To be done.
Skip all pictures, then print the remaining material exactly.

^^^^^^^^^^^^^^^^

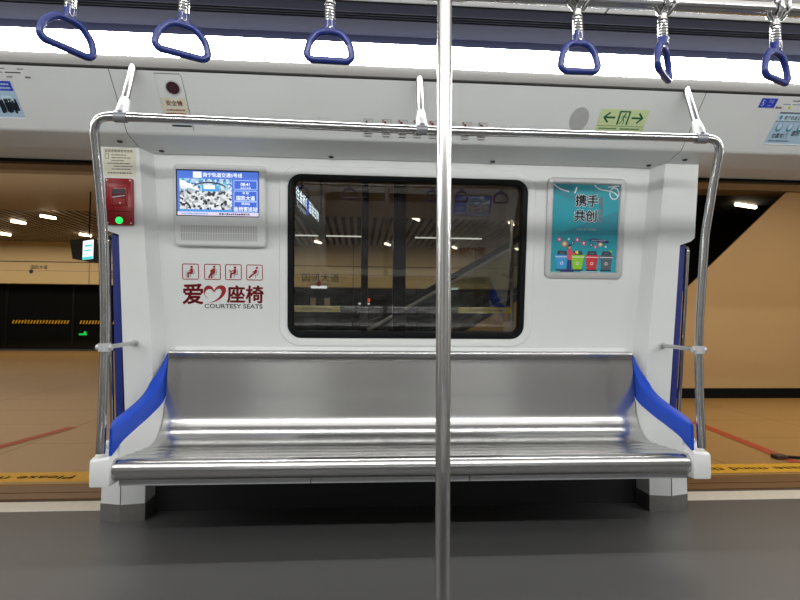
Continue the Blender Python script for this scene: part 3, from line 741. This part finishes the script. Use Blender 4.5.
# speaker grille
m = MB(); c0 = PN(.772, 1.985); m.poly([c0+NP*.001+ax*.046*math.cos(2*PI*k/32)+ay*.060*math.sin(2*PI*k/32) for k in range(32)], 'meshgrey')
for i in range(-8, 9):
    for j in range(-11, 12):
        if (i/8.6)**2+(j/11.6)**2 < 1:
            p = c0+NP*.0016+ax*i*.0053+ay*j*.0052; m.poly([p+ax*.0017, p+ay*.0017, p-ax*.0017, p-ay*.0017], 'linegrey')
tag(m.build('speaker_grille', smooth=False, recalc=False), 'round perforated grey speaker grille left of the green exit sign', 'speaker')
# exit sign
a = Art(FN); a.rect(.865, 1.950, 1.100, 2.025, 'signpale', 0)
a.rect(.870, 1.9660, 1.096, 1.9675, 'greenink', 1); a.scribble(.880, 1.9545, .965, .006, 'greenink', 1); a.scribble(.985, 1.9545, 1.08, .006, 'greenink', 1)
for s, c in ((-1, .918), (1, 1.050)):
    a.rect(c-.026, 1.993, c+.026, 1.9995, 'greenink', 1); a.line([(c+s*.006, 2.012), (c+s*.028, 1.9963), (c+s*.006, 1.980)], .0068, 'greenink', 1)
a.rect(.958, 1.9715, 1.012, 2.020, 'greenink', 1); a.rect(.966, 1.9715, 1.004, 2.015, 'signpale', 2)
gl = lambda pts, w: a.line([(.985+x*.001, 1.993+y*.001) for x, y in pts], w*.001, 'greenink', 3)
a.disc(.989, 2.0095, .0036, 'greenink', 3, 10); gl([(2, 12), (-2, 0)], 6); gl([(-2, 0), (6, -8), (4, -18)], 3.4); gl([(-2, 0), (-6, -10), (-14, -16)], 3.4); gl([(2, 10), (10, 4), (14, 8)], 2.6); gl([(2, 10), (-8, 8), (-11, 0)], 2.6)
tag(a.done('exit_sign'), 'pale green exit sign with two arrows and a running figure above the poster', 'sign')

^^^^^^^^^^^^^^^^

Expected answer.
Continue the Blender Python script for this scene: part 3, from line 741. This part finishes the script. Use Blender 4.5.
# speaker grille
m = MB(); c0 = PN(.772, 1.985); m.poly([c0+NP*.001+ax*.046*math.cos(2*PI*k/32)+ay*.060*math.sin(2*PI*k/32) for k in range(32)], 'meshgrey')
for i in range(-8, 9):
    for j in range(-11, 12):
        if (i/8.6)**2+(j/11.6)**2 < 1:
            p = c0+NP*.0016+ax*i*.0053+ay*j*.0052; m.poly([p+ax*.0017, p+ay*.0017, p-ax*.0017, p-ay*.0017], 'linegrey')
tag(m.build('speaker_grille', smooth=False, recalc=False), 'round perforated grey speaker grille left of the green exit sign', 'speaker')
# exit sign
a = Art(FN); a.rect(.865, 1.950, 1.100, 2.025, 'signpale', 0)
a.rect(.870, 1.9660, 1.096, 1.9675, 'greenink', 1); a.scribble(.880, 1.9545, .965, .006, 'greenink', 1); a.scribble(.985, 1.9545, 1.08, .006, 'greenink', 1)
for s, c in ((-1, .918), (1, 1.050)):
    a.rect(c-.026, 1.993, c+.026, 1.9995, 'greenink', 1); a.line([(c+s*.006, 2.012), (c+s*.028, 1.9963), (c+s*.006, 1.980)], .0068, 'greenink', 1)
a.rect(.958, 1.9715, 1.012, 2.020, 'greenink', 1); a.rect(.966, 1.9715, 1.004, 2.015, 'signpale', 2)
gl = lambda pts, w: a.line([(.985+x*.001, 1.993+y*.001) for x, y in pts], w*.001, 'greenink', 3)
a.disc(.989, 2.0095, .0036, 'greenink', 3, 10); gl([(2, 12), (-2, 0)], 6); gl([(-2, 0), (6, -8), (4, -18)], 3.4); gl([(-2, 0), (-6, -10), (-14, -16)], 3.4); gl([(2, 10), (10, 4), (14, 8)], 2.6); gl([(2, 10), (-8, 8), (-11, 0)], 2.6)
tag(a.done('exit_sign'), 'pale green exit sign with two arrows and a running figure above the poster', 'sign')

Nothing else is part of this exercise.